Welfare

Siamo tutti fiorentini

Le riflessioni di Randa Ghazy sulla strage di senegalesi

di Redazione

di Randa Ghazy (Yalla Italia)

“Rispetto e onore”.

E poi polemiche.

Siamo davvero bravi a fabbricare, indossare, e poi rigettare polemiche.

Un ragioniere pistoiese di 50 anni impugna una Magnum 357 e vaga per Firenze alla ricerca di senegalesi. Come in un videogioco. Li cerca, li trova, ne ammazza due, ne ferisce diversi altri.

Ed esplodono le polemiche.

Le polemiche tra gli abitanti di Firenze, tra loro e le istituzioni, polemiche all’interno del popolo internauta neonazista, polemiche in Casa Pound, polemiche tra Casa Pound e il mondo, eccetera e all’infinito.

Su tutte, la cosa che trovo più sconcertante è la determinata, noncurante sicurezza con cui tutti si lanciano, quasi in rincorsa, nel groviglio di commenti e “opinioni” che ora infiammeranno dibattiti in televisione e sulla rete, senza fermarsi un attimo, senza somatizzare e permettere all’indignazione di emergere, maturare, finchè la ratio non sopraggiunga, a renderci gli esseri umani che siamo.

Riflettiamo.

Anziché schierarci, agitare il ditino saccente del “ma io l’avevo già detto”, anziché preparare le munizioni per la preannunciata battaglia mediatica e non.

Fermiamoci per almeno tre ragioni.

La prima particolare ragione è che occorre rispetto per le vittime. No, non “rispetto e onore” per Gianluca Casseri, come dicono i suoi ammiratori nazisti, fascisti, o chi per loro. Rispetto per i lavoratori senegalesi, gli esseri umani che l’estremismo più bieco chiama “immondizia negra”.

La seconda ragione è che non si tratta di un singolo episodio buono a far parlare le cronache per qualche giorno, ma, come dice il sociologo senegalese Ali Baba Faye, la vicenda di Firenze è solo “la punta di un iceberg”. Solo pochi giorni fa, una ragazzina si inventa uno stupro ad opera di un rom, e un campo rom viene incendiato, mentre a Sassari, un ragazzo nero viene pestato da una banda di quindici folli. Ora, è evidente che questi e altri episodi non rappresentano la società italiana tutta, ma l’autoindulgenza fin qui professata, quella che dipinge gli italiani come buoni, belli, di natura non razzista, è pericolosa. Non perché l’Italia non abbia avuto una grande tradizione di accoglienza, ma perché il nostro paese non è immune alla violenza, al razzismo, o come dice qualcuno “ai manganelli nelle carceri, alle pistole nelle piazze o alle taniche di benzina nei campi nomadi”. Esattamente come qualsiasi altro popolo.

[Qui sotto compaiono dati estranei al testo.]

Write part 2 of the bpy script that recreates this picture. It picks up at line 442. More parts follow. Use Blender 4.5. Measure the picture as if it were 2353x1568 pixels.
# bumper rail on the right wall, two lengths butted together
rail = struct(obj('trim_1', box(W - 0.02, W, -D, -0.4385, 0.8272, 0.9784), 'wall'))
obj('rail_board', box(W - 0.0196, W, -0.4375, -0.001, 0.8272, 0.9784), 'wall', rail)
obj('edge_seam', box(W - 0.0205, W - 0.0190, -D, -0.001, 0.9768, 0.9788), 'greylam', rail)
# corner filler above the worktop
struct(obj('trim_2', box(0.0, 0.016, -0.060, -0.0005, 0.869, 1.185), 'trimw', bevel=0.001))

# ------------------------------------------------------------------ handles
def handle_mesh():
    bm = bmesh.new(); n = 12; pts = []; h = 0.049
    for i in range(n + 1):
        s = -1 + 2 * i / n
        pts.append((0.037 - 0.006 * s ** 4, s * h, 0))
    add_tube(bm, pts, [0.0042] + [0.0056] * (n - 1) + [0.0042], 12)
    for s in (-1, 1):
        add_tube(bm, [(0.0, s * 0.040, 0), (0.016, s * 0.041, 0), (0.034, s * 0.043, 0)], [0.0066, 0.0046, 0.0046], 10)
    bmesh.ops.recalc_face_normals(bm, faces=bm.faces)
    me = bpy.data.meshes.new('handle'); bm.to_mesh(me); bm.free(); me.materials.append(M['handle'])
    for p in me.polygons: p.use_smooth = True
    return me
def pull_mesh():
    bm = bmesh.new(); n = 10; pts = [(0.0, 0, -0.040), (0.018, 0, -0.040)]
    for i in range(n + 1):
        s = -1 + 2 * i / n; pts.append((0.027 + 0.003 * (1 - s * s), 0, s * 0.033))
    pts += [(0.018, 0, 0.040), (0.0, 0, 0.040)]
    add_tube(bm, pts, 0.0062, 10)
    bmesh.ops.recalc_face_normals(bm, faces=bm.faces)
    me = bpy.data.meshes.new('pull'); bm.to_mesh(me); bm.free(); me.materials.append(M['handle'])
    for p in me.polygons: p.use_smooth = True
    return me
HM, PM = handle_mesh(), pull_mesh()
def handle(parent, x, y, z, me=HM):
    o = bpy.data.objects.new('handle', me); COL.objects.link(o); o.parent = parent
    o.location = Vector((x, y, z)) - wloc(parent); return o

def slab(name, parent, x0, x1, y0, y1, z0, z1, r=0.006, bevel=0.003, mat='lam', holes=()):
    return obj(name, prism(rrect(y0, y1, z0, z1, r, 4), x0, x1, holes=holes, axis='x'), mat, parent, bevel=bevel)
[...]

C’è un sottotesto xenofobo, nei media, nel dibattito politico e in televisione, che ha una capacità di penetrazione culturale travolgente, e che è in grado di nullificare, nella testa di molti italiani, ogni sforzo compiuto da lavoratori immigrati onesti, seconde generazioni, attivisti che con la loro esistenza mostrano un’Italia possibile, interculturale, aggiornata col resto del mondo.

La terza ragione è che sull’immigrazione, abbiamo sbagliato più o meno tutto. Non so cosa pensare delle centinaia di senegalesi inferociti che scendono in piazza ora, ma so che la disumanizzazione degli immigrati, diventati per la politica “criminali” perché entrati irregolarmente in Italia, il percorso burocratico umiliante che riserviamo loro, un livello culturale generale forse ai minimi storici, e infine una crisi che piano piano rischia di farci diventare tutti poveri, sono gli elementi giusti per scatenare uno scontro che Oriana Fallaci si precipiterebbe ovviamente a chiamare “di civiltà”.

Sabato 17 Dicembre è la Giornata d’azione globale contro il razzismo per i diritti dei migranti, rifugiati e sfollati. A Milano come in altre città e paesi del mondo ci saranno manifestazioni contro il razzismo.

Dovremmo esserci tutti, per Samb Modou, Diop Mor e per molti altri senza nome. E capire per una buona volta che ci riguarda tutti. Dovremmo sentirci un po’ tutti fiorentini, oggi.